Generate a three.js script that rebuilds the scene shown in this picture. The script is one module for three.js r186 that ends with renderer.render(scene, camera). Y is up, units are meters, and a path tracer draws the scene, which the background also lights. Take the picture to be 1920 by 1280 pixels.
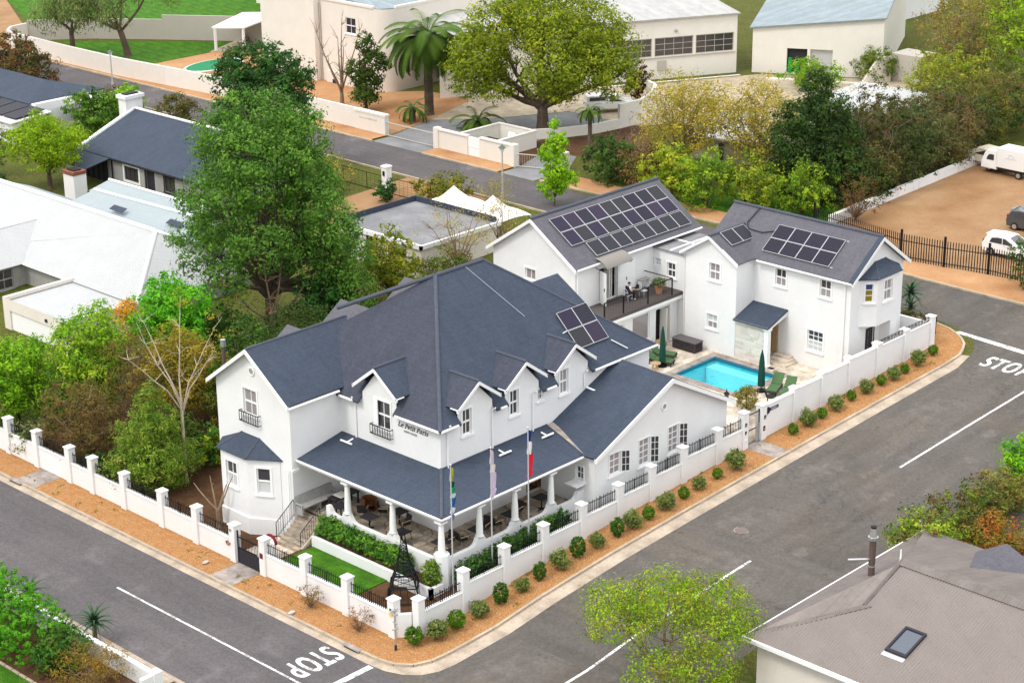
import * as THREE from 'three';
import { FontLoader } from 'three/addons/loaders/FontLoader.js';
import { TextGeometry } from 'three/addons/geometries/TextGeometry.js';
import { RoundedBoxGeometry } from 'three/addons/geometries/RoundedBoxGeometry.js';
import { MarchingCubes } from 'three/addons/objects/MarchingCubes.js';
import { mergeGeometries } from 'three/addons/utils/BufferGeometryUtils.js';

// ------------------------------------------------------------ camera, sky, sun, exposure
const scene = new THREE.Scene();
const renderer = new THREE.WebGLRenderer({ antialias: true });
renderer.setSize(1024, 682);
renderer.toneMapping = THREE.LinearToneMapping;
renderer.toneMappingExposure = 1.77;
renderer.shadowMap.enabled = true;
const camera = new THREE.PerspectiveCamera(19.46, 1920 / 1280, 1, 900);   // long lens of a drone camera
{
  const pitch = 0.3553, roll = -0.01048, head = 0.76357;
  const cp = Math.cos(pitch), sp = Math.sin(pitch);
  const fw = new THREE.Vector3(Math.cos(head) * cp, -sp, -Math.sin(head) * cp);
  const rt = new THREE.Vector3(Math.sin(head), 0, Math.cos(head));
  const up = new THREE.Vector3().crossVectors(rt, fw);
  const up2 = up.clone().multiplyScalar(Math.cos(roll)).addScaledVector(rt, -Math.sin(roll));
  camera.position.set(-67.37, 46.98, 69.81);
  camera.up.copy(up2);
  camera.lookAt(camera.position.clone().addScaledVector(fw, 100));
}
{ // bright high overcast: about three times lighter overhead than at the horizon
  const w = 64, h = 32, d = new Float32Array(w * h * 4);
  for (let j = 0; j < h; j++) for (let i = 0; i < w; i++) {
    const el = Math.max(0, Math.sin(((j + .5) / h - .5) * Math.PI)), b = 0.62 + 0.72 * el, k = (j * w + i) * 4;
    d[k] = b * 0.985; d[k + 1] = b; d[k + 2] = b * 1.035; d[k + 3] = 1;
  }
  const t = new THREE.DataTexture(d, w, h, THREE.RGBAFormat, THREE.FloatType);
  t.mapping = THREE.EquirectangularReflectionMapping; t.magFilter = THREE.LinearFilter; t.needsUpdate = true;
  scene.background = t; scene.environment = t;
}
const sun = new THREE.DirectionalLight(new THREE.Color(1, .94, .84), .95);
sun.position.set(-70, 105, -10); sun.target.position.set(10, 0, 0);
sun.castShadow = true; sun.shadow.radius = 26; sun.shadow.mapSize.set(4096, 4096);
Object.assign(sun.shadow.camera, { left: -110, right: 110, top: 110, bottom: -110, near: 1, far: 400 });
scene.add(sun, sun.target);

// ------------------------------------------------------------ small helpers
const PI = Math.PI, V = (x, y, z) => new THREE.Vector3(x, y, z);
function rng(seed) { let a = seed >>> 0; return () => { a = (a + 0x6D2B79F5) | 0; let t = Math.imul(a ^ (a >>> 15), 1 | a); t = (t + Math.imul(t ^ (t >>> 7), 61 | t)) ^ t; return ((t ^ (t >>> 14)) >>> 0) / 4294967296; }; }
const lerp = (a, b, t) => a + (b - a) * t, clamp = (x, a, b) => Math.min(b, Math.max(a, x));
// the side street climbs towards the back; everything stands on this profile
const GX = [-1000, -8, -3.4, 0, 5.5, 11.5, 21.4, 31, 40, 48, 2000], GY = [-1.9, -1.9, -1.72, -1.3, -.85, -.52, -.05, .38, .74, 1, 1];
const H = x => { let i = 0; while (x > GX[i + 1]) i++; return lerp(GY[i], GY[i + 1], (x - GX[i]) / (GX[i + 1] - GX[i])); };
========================
Problem to work on: Reproduce every line precisely as given, omitting all pictures.

Response for this exercise:
Generate a three.js script that rebuilds the scene shown in this picture. The script is one module for three.js r186 that ends with renderer.render(scene, camera). Y is up, units are meters, and a path tracer draws the scene, which the background also lights. Take the picture to be 1920 by 1280 pixels.
import * as THREE from 'three';
import { FontLoader } from 'three/addons/loaders/FontLoader.js';
import { TextGeometry } from 'three/addons/geometries/TextGeometry.js';
import { RoundedBoxGeometry } from 'three/addons/geometries/RoundedBoxGeometry.js';
import { MarchingCubes } from 'three/addons/objects/MarchingCubes.js';
import { mergeGeometries } from 'three/addons/utils/BufferGeometryUtils.js';

// ------------------------------------------------------------ camera, sky, sun, exposure
const scene = new THREE.Scene();
const renderer = new THREE.WebGLRenderer({ antialias: true });
renderer.setSize(1024, 682);
renderer.toneMapping = THREE.LinearToneMapping;
renderer.toneMappingExposure = 1.77;
renderer.shadowMap.enabled = true;
const camera = new THREE.PerspectiveCamera(19.46, 1920 / 1280, 1, 900);   // long lens of a drone camera
{
  const pitch = 0.3553, roll = -0.01048, head = 0.76357;
  const cp = Math.cos(pitch), sp = Math.sin(pitch);
  const fw = new THREE.Vector3(Math.cos(head) * cp, -sp, -Math.sin(head) * cp);
  const rt = new THREE.Vector3(Math.sin(head), 0, Math.cos(head));
  const up = new THREE.Vector3().crossVectors(rt, fw);
  const up2 = up.clone().multiplyScalar(Math.cos(roll)).addScaledVector(rt, -Math.sin(roll));
  camera.position.set(-67.37, 46.98, 69.81);
  camera.up.copy(up2);
  camera.lookAt(camera.position.clone().addScaledVector(fw, 100));
}
{ // bright high overcast: about three times lighter overhead than at the horizon
  const w = 64, h = 32, d = new Float32Array(w * h * 4);
  for (let j = 0; j < h; j++) for (let i = 0; i < w; i++) {
    const el = Math.max(0, Math.sin(((j + .5) / h - .5) * Math.PI)), b = 0.62 + 0.72 * el, k = (j * w + i) * 4;
    d[k] = b * 0.985; d[k + 1] = b; d[k + 2] = b * 1.035; d[k + 3] = 1;
  }
  const t = new THREE.DataTexture(d, w, h, THREE.RGBAFormat, THREE.FloatType);
  t.mapping = THREE.EquirectangularReflectionMapping; t.magFilter = THREE.LinearFilter; t.needsUpdate = true;
  scene.background = t; scene.environment = t;
}
const sun = new THREE.DirectionalLight(new THREE.Color(1, .94, .84), .95);
sun.position.set(-70, 105, -10); sun.target.position.set(10, 0, 0);
sun.castShadow = true; sun.shadow.radius = 26; sun.shadow.mapSize.set(4096, 4096);
Object.assign(sun.shadow.camera, { left: -110, right: 110, top: 110, bottom: -110, near: 1, far: 400 });
scene.add(sun, sun.target);

// ------------------------------------------------------------ small helpers
const PI = Math.PI, V = (x, y, z) => new THREE.Vector3(x, y, z);
function rng(seed) { let a = seed >>> 0; return () => { a = (a + 0x6D2B79F5) | 0; let t = Math.imul(a ^ (a >>> 15), 1 | a); t = (t + Math.imul(t ^ (t >>> 7), 61 | t)) ^ t; return ((t ^ (t >>> 14)) >>> 0) / 4294967296; }; }
const lerp = (a, b, t) => a + (b - a) * t, clamp = (x, a, b) => Math.min(b, Math.max(a, x));
// the side street climbs towards the back; everything stands on this profile
const GX = [-1000, -8, -3.4, 0, 5.5, 11.5, 21.4, 31, 40, 48, 2000], GY = [-1.9, -1.9, -1.72, -1.3, -.85, -.52, -.05, .38, .74, 1, 1];
const H = x => { let i = 0; while (x > GX[i + 1]) i++; return lerp(GY[i], GY[i + 1], (x - GX[i]) / (GX[i + 1] - GX[i])); };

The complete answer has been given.